At all-night screenings of Pare Lorentz’ pioneering documentaries, consider environmental change from the historical perspective of the 1930s. The Plow That Broke the Plains (1936) and The River (1938) highlight the ecological and social catastrophes that culminated in the Dust Bowl and devastating flooding, and promote the New Deal’s solutions to these environmental problems.

Pare Lorentz, a pioneering documentary filmmaker, worked for Roosevelt’s Resettlement Administration producing classic documentary films to highlight the environmental consequences of American industry and agriculture and to promote New Deal solutions. The films are considered touchstones for the modern documentary movement, seamlessly combining imagery, poetic free verse, and symphony music.

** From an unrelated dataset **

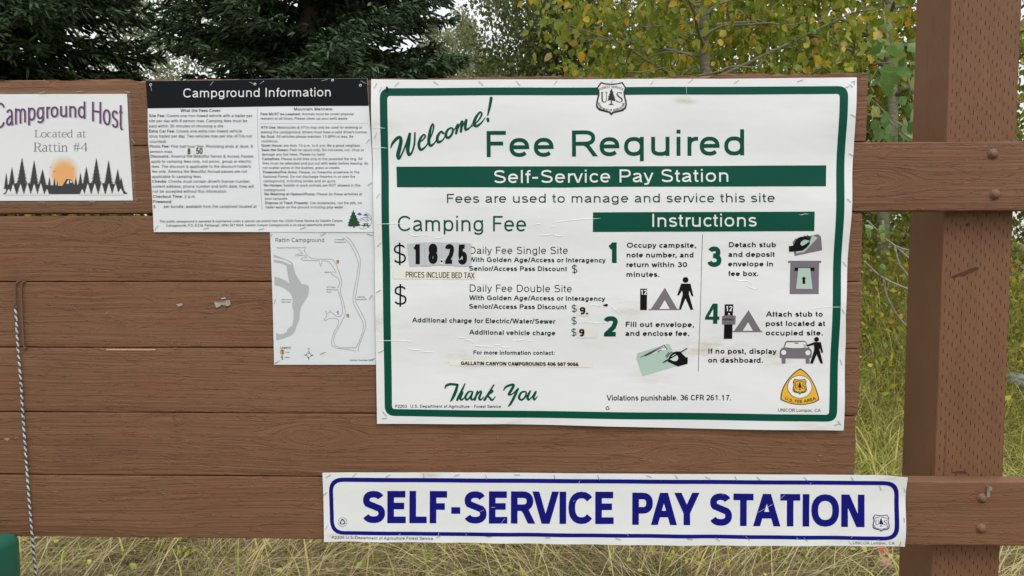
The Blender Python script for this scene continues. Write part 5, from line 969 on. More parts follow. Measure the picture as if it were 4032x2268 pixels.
# leaf template: pointed oval folded along its midrib (tip along -Z, face towards -Y), 1 unit long
LT = np.array([(0, 0, 0), (.36, .05, -.28), (.27, .02, -.68), (0, -.03, -1), (-.27, .02, -.68), (-.36, .05, -.28), (0, -.06, -.45)])
LF = np.array([(0, 6, 1), (1, 6, 2), (2, 6, 3), (3, 6, 4), (4, 6, 5), (5, 6, 0)])
NT = np.array([(-.5, 0, 0), (.5, 0, 0), (0, 0, -1)]); NF = np.array([(0, 1, 2)])
QT = np.array([(0, 0, 0), (.34, -.02, -.45), (0, 0, -1), (-.34, -.02, -.45)]); QF = np.array([(0, 1, 2), (0, 2, 3)])
def frames(n, tip, spread=.5):
    """random orientation with -Z pointing roughly along tip (n,3)"""
    d = tip + rng.normal(0, spread, (n, 3)); d /= np.linalg.norm(d, axis=1)[:, None]; r_ = rng.normal(0, 1, (n, 3)); x = np.cross(d, r_); x /= np.linalg.norm(x, axis=1)[:, None]; y = np.cross(-d, x)
    return np.stack([x, y, -d], 2)                                      # columns
def scatter(P, R, S, T=LT, Fc=LF, widen=None):
    n = len(P); Q = T[None] * S[:, None, None]
    if widen is not None: Q = Q * np.array([1, 1, 1])[None, None] ; Q[:, :, 0] *= widen[:, None]
    V = np.einsum('nij,nkj->nki', R, Q) + P[:, None]; F = Fc[None] + (np.arange(n) * len(T))[:, None, None]
    return V.reshape(-1, 3), F.reshape(-1, Fc.shape[1])
def leaf_stuff(name, P, R, S, mat, parent, org, T=LT, Fc=LF):
    V, F = scatter(P - org, R, S, T, Fc); o = link(name, mesh_np(name, V, F, False), mat, parent); o['kind'] = 'stuff'; return o
_lm = {}
def single_leaves(P, R, S, mat, parent, org):
    if mat.name not in _lm: me = mesh_np('leaf', LT, LF); me.materials.append(mat); _lm[mat.name] = me
    for k in range(len(P)):
        o = bpy.data.objects.new('leaf', _lm[mat.name]); C.objects.link(o); o.parent = parent
        M = Matrix(((*(R[k][0] * S[k]), P[k][0] - org[0]), (*(R[k][1] * S[k]), P[k][1] - org[1]), (*(R[k][2] * S[k]), P[k][2] - org[2]), (0, 0, 0, 1))); o.matrix_basis = M
def shows(P):
    x, y, zc = project(P); ok = (x > 0) & (x < 4032) & (zc > .2)
    open_ = ((y > 0) & (y < 300)) | ((x > 3400) & (x < 3630) & (y > 300) & (y < 1860) & ((y < 555) | (y > 830))) | ((x > 3990) & (y > 300) & (y < 1860) & ((y < 555) | (y > 830)))
    return ok & open_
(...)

In The Plow That Broke the Plains (1936), his first film and the first US Government-sponsored documentary, Pare Lorentz won praise and wide recognition for using sensitive photography, dramatic editing and a beautiful score by composer Virgil Thomson to illuminate a local problem of national importance—the challenges faced by wheat farmers and cattle ranchers in the Great Plains. The film climaxes in a vivid portrait of the record drought that produced the dust bowl and the plight of the “blown out, baked and broke” people who felt its impact.
In The River (1938), Lorentz deploys powerful images, a poetic Pulitzer Prize-nominated script, and another score by Virgil Thomson to reveal the ways the river has been misused. The film presents a stirring celebration to America’s natural landscape and greatest river. It concludes by promoting the work of the Tennessee Valley Authority’s dam building to end the annual destruction of homes and crops due to annual flooding.

 

View photos from At What Cost: The Films of Pare Lorentz on the Northern Spark Flickr here.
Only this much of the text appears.